The Football League, I’ll come back to them later promote him to the roster for the Premier League in this current season, which to say the least has left me gasping in sheer astonishment as to why this relatively young ref has been thrust into the limelight.

Not one, but three big occasions, where you just want to see what he saw or even gain the slightest bit of insight into how he reached the decision he did and were not even at Christmas yet.

On the 20th September Attwell gave Reading their ‘Ghost goal’ against Watford. The ball went four-yards wide the assistant flagged, Attwell thought the assistant was flagging for a corner or something else, which everyone else could see it was and then called Attwell over and said it was a goal. Attwell then gives it, much to the astonishment of everyone on the pitch, but especially the Reading dugout, who could hardly control their amusement.

Now while the assistant thought it was a goal and gave it as such. Surely Attwell as a ref has to be able to tell if the ball is in the net or not? After all this is probably one of the easier things to do as a ref. Being able to put yourself in a position to see if the ball is in the net. Not a goal-line clearance, just in the net or not. So while this is happening, what exactly is he looking at during that short period of time to not see if the ball was in or not?

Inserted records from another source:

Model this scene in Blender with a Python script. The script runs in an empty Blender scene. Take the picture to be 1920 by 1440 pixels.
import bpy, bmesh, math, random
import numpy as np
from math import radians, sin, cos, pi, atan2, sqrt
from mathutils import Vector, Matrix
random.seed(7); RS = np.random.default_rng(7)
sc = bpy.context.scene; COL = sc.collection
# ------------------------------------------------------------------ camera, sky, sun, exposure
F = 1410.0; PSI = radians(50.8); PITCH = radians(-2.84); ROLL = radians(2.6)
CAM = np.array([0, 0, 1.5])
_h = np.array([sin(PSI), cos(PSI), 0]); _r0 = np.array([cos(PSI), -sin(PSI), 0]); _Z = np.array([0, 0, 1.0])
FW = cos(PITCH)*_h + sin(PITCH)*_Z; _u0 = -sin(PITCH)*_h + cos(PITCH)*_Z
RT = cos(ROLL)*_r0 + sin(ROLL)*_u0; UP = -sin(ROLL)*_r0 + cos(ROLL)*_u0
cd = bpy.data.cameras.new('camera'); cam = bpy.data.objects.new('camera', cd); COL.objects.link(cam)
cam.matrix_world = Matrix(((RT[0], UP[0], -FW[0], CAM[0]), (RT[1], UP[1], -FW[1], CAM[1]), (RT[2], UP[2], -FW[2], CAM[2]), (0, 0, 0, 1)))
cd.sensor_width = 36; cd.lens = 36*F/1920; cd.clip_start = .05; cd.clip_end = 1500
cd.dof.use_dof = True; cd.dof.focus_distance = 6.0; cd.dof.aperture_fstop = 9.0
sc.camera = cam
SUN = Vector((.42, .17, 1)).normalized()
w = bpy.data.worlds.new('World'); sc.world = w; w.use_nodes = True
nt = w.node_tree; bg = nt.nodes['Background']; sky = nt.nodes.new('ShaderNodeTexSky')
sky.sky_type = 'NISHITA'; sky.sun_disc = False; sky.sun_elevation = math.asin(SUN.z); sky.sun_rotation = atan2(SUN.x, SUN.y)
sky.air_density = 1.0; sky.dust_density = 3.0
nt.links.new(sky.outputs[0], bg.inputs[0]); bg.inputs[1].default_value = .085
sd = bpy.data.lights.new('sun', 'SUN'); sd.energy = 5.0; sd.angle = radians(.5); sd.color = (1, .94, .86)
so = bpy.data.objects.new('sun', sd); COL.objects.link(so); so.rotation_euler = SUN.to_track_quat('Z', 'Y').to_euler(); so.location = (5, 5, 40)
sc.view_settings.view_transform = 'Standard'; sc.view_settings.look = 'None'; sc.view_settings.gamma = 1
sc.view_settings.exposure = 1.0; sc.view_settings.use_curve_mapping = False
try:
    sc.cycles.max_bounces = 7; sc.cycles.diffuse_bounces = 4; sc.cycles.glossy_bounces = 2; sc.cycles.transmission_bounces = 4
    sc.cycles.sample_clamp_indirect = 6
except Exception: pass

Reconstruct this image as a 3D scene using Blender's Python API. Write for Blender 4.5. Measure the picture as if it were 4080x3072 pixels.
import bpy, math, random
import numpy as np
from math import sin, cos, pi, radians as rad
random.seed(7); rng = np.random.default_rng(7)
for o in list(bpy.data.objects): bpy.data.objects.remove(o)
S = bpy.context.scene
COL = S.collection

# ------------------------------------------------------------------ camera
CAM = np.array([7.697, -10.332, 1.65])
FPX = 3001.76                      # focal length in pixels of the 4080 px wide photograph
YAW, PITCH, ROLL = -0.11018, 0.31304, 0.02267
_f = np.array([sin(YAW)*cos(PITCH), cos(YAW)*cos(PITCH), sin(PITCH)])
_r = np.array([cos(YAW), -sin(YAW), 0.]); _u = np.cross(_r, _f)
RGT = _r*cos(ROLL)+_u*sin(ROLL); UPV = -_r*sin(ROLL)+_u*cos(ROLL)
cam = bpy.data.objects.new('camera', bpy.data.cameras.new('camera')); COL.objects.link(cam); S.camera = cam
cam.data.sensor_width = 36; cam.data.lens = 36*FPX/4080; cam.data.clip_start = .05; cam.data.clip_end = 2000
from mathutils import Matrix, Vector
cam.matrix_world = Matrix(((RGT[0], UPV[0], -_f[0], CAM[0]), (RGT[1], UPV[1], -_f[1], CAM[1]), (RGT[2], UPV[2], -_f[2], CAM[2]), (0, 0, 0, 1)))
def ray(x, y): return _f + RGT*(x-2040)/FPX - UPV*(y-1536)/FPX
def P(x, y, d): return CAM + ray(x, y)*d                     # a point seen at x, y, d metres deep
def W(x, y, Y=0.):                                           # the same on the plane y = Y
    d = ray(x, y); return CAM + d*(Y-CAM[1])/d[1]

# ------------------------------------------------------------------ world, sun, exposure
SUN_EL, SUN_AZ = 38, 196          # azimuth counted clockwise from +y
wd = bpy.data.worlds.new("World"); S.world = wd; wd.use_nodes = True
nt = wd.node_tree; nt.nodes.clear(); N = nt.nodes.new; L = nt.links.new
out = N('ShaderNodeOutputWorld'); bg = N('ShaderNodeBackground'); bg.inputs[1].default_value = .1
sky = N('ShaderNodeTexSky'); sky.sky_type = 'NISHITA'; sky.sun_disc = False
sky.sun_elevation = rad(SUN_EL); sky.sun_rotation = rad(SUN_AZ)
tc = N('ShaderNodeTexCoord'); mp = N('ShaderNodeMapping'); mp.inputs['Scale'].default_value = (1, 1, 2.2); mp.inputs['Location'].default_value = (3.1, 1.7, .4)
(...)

No punishment though for getting something so easy so wrong. You see the Football League have plans for the “Buffoon” and have even blocked the showing of the ‘Ghost goal’ on you-tube, but you can get a great Chris Kamara version of events.

Six-weeks later in a local derby between Nottingham Forest and Derby he disallows two late Derby goals. The second one incensed Rams boss Paul Jewell, who is no stranger to stalking a referee after the game to have it out. However, on this occasion Jewell was right, Attwell had seen what no other had seen and decided to disallow it. He also booked 8 players and gave a straight red in what was considered to be not a dirty game by both sets of fans.

Attwell was hauled in by referees chief Keith Hackett this time and dropped from the fixtures the following week, but this didn’t mean a week ban for he was fourth official at the Hull v Bolton Premiership game.

Then last week in the Stoke v Fulham Premier League clash a cross comes in from Fulham that Stoke defender Danny Higginbotham sticks his arm out to and handballs, while also lurching with his head. A clear handball and penalty, but not given. Maybe Attwell was unsighted? Not at all, while Fulham protested he simply pointed to his head and reiterated that Higginbotham headed it. Ok fine maybe it was hard to tell after all his head was near the ball too. So why did the ball go backwards then? Arsenal legend Paul Merson summed this up best on Sky Sports, when he suggested that maybe Attwell thought that Higginbotham had his “head on back-to-front” to head in a totally unnatural direction. So what is Attwell seeing that no one else sees and how does he come to these bizarre decisions?

You would have thought that three howlers in as many months would see Attwell having to ref in the Blue Square Conference for a lengthy spell, but no. As I say the Football League have plans for what they perceive as the future of refereeing and have got him on to the FIFA roster. So its Champions League here I come for Attwell.

There have been other incidents involving Attwell in his short, but clanger-prone career. Now if there was, a way to see what he saw then we would all come to the conclusion that he is just not up to it. Perhaps promoted by the Football League too fast, but still not up to it nonetheless.

So the Premier League and now the Champions League and probably the World Cup at some point in the future, have ended up with a ref, who is a perfect example of how Ref-Cam would expose them for what they truly are, awful.